__Requirements__
From the entries that follow, reproduce exactly and only the lines from the line with "berry_string(pl, [P(x, y, d)" to the line with "berry_string(FRONT['D'], [P(x, y, 1.75)", endpoints included.

________________________

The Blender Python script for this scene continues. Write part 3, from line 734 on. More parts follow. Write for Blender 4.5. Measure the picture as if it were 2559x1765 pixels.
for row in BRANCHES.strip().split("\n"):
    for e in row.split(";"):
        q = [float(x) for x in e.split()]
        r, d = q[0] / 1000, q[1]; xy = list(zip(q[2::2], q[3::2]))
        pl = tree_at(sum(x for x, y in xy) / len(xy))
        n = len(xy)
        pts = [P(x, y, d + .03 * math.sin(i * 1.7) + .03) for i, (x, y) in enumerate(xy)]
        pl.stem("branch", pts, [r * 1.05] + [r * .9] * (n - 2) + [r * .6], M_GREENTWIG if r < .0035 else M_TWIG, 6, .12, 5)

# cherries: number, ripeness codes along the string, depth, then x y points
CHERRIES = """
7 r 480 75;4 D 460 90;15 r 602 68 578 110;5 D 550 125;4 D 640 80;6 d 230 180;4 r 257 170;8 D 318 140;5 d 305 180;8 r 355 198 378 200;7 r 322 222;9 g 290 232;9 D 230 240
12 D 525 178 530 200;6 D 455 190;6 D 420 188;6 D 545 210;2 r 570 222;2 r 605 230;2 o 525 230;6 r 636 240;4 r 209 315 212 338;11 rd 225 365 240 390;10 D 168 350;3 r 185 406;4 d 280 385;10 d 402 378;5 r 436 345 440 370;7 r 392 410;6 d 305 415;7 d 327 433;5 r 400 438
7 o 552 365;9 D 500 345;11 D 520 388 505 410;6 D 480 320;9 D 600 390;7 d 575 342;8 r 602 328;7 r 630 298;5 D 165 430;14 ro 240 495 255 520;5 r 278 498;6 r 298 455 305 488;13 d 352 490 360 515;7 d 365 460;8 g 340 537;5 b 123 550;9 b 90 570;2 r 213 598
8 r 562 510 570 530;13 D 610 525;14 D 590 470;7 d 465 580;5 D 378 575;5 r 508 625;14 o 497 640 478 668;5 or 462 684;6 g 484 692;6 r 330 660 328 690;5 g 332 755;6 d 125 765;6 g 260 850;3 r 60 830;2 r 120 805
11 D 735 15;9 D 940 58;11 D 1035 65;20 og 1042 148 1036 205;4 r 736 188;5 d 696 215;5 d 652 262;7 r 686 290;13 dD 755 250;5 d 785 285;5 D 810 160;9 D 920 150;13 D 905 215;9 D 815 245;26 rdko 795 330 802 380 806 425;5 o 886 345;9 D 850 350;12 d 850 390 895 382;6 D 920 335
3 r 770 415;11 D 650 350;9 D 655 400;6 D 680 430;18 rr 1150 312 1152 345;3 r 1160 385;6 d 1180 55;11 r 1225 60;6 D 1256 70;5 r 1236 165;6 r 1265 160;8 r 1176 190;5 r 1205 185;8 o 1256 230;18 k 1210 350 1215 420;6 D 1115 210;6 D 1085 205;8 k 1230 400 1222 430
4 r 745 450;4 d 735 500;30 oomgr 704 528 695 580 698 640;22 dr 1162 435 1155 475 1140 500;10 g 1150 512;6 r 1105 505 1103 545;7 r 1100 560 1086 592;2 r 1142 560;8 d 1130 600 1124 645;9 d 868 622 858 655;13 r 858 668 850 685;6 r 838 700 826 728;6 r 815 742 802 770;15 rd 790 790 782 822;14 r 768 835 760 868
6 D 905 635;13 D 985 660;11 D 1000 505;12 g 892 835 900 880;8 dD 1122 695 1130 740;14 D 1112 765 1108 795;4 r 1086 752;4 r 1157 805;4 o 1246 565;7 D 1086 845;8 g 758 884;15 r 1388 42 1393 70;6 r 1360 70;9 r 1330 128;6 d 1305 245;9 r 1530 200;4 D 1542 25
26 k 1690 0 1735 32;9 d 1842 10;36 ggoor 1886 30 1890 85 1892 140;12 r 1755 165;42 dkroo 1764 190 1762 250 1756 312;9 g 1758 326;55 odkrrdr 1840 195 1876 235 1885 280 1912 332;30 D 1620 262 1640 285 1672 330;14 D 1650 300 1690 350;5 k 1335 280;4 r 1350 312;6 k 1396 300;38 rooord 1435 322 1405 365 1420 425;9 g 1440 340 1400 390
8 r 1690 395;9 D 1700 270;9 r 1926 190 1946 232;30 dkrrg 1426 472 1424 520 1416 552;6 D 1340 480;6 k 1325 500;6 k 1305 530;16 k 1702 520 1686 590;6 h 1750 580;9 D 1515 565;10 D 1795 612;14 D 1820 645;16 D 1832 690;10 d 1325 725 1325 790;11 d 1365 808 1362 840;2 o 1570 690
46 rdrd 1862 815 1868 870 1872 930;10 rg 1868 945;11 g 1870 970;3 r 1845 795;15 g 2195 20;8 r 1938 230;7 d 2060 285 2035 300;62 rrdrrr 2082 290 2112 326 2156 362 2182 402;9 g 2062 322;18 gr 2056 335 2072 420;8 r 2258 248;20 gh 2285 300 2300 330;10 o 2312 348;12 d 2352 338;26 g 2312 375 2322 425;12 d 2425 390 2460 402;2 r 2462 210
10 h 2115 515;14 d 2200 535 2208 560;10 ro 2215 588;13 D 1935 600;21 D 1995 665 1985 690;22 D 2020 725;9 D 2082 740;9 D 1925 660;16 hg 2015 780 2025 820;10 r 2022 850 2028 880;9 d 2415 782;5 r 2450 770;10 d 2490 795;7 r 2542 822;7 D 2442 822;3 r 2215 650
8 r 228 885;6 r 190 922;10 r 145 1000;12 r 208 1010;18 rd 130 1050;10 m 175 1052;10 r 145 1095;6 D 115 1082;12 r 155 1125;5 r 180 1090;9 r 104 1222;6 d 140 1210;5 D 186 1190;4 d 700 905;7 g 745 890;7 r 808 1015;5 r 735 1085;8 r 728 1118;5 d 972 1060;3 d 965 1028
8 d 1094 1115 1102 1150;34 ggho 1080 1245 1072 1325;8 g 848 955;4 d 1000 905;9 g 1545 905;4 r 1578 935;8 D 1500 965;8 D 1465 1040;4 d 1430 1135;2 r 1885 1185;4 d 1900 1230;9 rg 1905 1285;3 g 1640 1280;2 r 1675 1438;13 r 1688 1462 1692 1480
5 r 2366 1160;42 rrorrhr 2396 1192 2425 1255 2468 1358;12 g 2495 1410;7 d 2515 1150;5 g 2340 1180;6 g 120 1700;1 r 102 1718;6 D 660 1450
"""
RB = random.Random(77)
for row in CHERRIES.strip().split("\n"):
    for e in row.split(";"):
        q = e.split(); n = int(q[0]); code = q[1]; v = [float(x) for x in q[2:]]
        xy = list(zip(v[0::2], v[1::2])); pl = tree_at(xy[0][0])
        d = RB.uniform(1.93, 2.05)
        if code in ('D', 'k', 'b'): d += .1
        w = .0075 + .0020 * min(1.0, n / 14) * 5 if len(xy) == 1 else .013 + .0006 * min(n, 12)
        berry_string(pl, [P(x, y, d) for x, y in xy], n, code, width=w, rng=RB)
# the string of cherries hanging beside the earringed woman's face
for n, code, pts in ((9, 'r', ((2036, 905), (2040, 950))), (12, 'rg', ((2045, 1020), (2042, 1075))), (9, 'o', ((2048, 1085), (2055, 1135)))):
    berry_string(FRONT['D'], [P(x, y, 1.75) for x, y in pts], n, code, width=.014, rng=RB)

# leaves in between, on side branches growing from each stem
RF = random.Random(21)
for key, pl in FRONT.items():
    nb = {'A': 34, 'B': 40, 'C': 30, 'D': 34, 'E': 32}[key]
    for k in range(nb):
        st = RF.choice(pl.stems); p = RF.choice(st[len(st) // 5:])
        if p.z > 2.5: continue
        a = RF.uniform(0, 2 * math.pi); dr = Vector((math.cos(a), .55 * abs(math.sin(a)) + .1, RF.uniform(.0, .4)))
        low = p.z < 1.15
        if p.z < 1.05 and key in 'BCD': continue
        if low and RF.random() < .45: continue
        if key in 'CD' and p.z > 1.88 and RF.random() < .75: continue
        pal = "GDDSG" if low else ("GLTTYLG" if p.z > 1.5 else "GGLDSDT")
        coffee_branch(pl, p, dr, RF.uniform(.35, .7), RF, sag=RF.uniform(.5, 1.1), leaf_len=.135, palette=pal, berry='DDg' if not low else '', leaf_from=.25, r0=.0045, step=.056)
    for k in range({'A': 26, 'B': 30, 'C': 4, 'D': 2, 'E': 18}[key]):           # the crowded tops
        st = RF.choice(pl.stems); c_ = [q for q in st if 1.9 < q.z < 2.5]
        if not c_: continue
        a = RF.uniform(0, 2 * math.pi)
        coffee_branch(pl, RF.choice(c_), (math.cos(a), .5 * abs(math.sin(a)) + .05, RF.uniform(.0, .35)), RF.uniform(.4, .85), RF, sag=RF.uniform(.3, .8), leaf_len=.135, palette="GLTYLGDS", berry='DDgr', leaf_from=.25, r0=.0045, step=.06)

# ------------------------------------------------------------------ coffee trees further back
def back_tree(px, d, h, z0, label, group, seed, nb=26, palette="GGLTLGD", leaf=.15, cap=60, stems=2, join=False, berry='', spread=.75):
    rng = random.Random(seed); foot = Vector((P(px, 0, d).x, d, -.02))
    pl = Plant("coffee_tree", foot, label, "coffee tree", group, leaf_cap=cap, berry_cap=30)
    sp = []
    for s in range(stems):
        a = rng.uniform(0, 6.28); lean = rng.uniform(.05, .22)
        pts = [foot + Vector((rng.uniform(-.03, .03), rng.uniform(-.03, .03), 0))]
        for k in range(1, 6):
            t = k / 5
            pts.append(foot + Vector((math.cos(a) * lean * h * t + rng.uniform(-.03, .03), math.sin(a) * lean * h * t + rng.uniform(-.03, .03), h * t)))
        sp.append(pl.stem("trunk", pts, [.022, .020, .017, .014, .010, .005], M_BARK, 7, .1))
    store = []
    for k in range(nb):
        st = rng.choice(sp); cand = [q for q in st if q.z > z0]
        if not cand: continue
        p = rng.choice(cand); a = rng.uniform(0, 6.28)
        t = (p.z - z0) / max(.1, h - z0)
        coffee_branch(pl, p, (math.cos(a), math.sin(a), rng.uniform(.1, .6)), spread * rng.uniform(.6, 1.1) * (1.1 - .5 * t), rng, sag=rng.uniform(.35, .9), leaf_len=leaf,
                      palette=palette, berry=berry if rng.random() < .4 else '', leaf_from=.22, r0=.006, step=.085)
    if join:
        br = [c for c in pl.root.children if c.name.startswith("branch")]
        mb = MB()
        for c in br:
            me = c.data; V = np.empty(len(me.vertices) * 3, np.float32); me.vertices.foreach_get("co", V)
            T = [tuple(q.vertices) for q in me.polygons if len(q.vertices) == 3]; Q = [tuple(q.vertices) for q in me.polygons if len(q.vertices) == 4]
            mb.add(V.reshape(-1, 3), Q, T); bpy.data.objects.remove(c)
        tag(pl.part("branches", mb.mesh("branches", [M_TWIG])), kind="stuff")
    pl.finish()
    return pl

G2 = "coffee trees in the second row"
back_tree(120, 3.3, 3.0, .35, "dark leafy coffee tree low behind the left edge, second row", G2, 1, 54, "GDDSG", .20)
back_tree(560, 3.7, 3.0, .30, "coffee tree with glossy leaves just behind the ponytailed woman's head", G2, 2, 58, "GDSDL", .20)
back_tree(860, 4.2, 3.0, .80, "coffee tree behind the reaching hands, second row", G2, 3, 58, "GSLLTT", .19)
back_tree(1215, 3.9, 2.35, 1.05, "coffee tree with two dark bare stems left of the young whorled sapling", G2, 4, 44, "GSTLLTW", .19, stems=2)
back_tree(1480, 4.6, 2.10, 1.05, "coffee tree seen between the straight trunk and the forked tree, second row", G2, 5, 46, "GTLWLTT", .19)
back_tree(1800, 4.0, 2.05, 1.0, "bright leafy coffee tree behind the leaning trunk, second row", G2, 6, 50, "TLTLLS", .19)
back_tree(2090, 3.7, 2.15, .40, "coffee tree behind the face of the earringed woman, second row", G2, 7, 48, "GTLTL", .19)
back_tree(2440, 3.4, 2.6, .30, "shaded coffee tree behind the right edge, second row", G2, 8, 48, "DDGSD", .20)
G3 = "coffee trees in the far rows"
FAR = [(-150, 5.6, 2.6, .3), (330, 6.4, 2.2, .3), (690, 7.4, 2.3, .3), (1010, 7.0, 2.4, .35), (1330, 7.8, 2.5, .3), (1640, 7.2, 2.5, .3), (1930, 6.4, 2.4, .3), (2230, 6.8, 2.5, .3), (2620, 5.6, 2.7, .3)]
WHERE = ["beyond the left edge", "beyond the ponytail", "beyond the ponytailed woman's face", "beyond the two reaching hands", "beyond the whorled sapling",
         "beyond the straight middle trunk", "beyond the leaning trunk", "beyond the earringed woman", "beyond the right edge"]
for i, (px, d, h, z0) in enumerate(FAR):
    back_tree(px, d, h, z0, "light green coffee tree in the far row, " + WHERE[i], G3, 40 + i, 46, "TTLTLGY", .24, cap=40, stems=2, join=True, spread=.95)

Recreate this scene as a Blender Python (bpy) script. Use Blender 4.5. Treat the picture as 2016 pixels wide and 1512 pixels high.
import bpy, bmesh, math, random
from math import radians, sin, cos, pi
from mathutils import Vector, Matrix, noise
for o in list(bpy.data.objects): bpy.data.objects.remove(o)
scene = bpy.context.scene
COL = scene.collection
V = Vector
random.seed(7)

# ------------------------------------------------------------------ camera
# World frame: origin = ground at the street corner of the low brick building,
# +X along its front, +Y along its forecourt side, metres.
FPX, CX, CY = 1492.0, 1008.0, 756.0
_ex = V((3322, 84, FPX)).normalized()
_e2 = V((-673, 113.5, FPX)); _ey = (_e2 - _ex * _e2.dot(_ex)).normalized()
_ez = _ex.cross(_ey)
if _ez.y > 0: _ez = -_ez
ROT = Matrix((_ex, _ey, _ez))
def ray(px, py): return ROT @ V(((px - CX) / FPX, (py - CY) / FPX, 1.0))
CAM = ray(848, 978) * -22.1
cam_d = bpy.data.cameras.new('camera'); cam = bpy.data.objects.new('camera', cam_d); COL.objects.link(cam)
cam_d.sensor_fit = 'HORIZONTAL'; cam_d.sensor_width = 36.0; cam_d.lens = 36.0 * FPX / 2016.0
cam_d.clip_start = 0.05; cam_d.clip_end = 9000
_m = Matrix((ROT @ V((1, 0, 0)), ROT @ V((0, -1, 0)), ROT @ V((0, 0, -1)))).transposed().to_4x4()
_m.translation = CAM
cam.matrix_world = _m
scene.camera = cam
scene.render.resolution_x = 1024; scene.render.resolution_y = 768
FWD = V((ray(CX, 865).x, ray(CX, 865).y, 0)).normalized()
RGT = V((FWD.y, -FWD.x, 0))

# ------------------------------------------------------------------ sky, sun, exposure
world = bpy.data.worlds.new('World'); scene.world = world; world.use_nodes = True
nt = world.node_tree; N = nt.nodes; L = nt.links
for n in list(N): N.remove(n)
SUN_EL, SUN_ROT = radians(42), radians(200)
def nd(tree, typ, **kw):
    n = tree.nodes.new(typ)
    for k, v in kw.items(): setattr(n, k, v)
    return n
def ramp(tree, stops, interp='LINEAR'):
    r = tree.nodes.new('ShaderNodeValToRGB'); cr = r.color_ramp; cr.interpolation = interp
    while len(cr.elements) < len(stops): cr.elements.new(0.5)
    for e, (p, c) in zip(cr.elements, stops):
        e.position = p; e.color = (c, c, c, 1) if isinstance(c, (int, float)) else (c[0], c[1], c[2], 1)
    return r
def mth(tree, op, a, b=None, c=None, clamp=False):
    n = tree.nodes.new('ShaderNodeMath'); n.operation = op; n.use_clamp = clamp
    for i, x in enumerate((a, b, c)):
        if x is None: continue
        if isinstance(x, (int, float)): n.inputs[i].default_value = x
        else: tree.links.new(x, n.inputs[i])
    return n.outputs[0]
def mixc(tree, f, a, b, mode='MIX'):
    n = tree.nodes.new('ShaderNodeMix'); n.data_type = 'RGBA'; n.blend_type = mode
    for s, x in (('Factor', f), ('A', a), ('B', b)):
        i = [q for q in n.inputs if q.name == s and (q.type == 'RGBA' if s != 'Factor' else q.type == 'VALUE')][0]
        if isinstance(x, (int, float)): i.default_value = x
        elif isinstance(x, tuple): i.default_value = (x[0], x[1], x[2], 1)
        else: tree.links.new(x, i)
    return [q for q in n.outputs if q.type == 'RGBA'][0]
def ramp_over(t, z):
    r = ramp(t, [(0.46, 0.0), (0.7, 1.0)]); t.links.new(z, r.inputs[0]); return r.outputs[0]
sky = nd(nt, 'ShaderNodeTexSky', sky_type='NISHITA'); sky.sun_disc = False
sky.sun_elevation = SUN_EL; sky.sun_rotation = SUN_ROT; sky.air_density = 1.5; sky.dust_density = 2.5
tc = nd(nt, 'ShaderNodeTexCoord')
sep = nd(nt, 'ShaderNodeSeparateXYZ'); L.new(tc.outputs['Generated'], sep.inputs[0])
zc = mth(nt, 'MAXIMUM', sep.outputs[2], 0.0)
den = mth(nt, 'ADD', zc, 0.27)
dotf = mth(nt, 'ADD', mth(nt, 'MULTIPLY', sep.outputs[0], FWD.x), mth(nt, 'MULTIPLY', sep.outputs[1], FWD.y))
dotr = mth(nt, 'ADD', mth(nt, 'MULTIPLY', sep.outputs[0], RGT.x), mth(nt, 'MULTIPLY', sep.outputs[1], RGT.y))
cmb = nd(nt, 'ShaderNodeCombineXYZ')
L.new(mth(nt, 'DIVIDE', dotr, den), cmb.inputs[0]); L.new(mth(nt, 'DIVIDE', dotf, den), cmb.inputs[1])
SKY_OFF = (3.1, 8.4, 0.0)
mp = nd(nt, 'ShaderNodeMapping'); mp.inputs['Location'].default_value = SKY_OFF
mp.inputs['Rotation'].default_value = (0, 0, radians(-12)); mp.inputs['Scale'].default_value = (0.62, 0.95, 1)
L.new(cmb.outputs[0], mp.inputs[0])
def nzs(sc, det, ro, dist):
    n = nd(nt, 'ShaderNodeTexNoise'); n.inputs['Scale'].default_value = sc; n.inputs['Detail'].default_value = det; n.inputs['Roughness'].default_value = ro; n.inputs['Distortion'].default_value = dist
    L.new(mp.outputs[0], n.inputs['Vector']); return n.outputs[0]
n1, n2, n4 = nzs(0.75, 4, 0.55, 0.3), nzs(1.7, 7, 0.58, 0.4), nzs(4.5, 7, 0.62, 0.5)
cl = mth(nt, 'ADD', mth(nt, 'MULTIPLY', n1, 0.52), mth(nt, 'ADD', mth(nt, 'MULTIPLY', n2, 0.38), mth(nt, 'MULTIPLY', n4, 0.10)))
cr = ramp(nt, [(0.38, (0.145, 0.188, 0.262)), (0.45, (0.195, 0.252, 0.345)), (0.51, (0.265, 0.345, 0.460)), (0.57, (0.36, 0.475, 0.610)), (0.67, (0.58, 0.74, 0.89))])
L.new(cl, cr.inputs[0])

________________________

__Written reply__
        berry_string(pl, [P(x, y, d) for x, y in xy], n, code, width=w, rng=RB)
# the string of cherries hanging beside the earringed woman's face
for n, code, pts in ((9, 'r', ((2036, 905), (2040, 950))), (12, 'rg', ((2045, 1020), (2042, 1075))), (9, 'o', ((2048, 1085), (2055, 1135)))):
    berry_string(FRONT['D'], [P(x, y, 1.75) for x, y in pts], n, code, width=.014, rng=RB)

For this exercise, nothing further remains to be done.